The paper that I’ve been working on for a while with another colleague Professor Soo-Hyun Kim (Sejong University; now the Director of the Seoul Institute) is out now, published by the Urban Studies journal as an online first version. This is part of the forthcoming special issue on Locating Gentrification in East Asia, co-edited by myself, Loretta Lees and Ernesto López-Morales. Its full bibliography details for citing are as follows:
Shin, H.B. and Kim, S-H. (2015) The developmental state, speculative urbanisation and the politics of displacement in gentrifying Seoul.

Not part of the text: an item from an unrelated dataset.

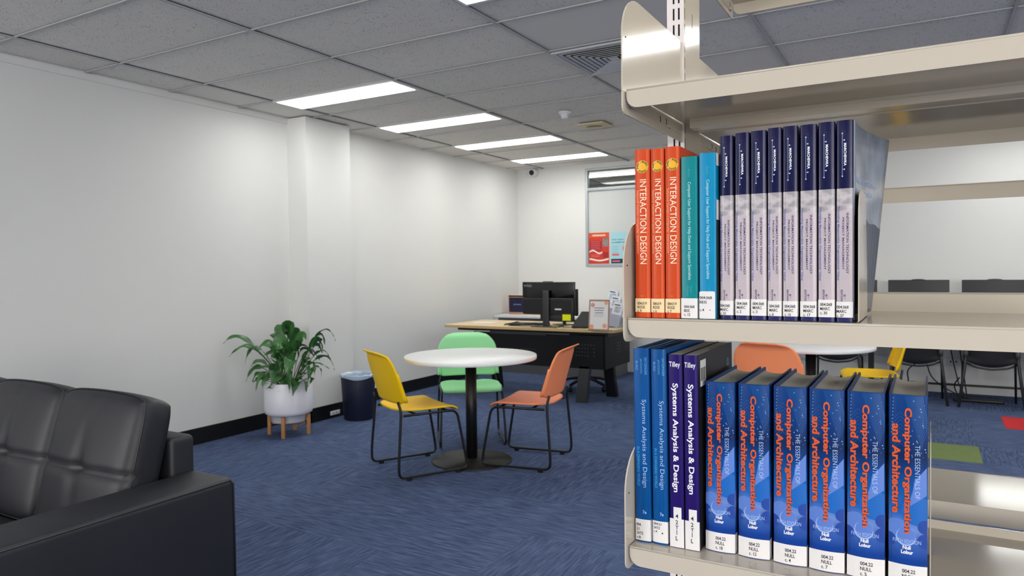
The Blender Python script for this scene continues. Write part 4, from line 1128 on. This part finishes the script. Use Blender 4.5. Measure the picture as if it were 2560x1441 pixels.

Urban Studies doi: 10.1177/0042098014565745
It adopts a broader definition of gentrification as an urban process of commodifying urban space that results in displacement of original inhabitants (hence not just owners but also users), and argues that contrary to the notion of gentrification travelling from the West to the East or from the global South to the global North, gentrification as a process of class-led socio-spatial restructuring is essentially an endogenous process that helps rewrite the landscape in Seoul to address the needs of speculative accumulation by the Korean developmental state. I attach its abstract below, with some of the images that are included in the paper.
Abstract:
What does gentrification mean under speculative urbanisation led by a strong developmental state? This paper analyses the contemporary history of Seoul’s urban redevelopment, arguing that new-build gentrification is an endogenous process embedded in Korea’s highly speculative urban development processes from the 1980s. Property owners, construction firms and local/central governments coalesce, facilitating the extraction of exchange value by closing the rent gap. Displacement of poorer owner-occupiers and tenants was requisite for the success of speculative accumulation. Furthermore, the paper also contends that Korea’s speculative urbanisation under the strong developmental (and later (neo-)liberalising) state has rendered popular resistance to displacement ineffective despite its initial success in securing state concessions. Examining the experience of Seoul in times of condensed industrialisation and speculative urbanisation helps inform the existing literature on gentrification by resorting to non-Western empirics.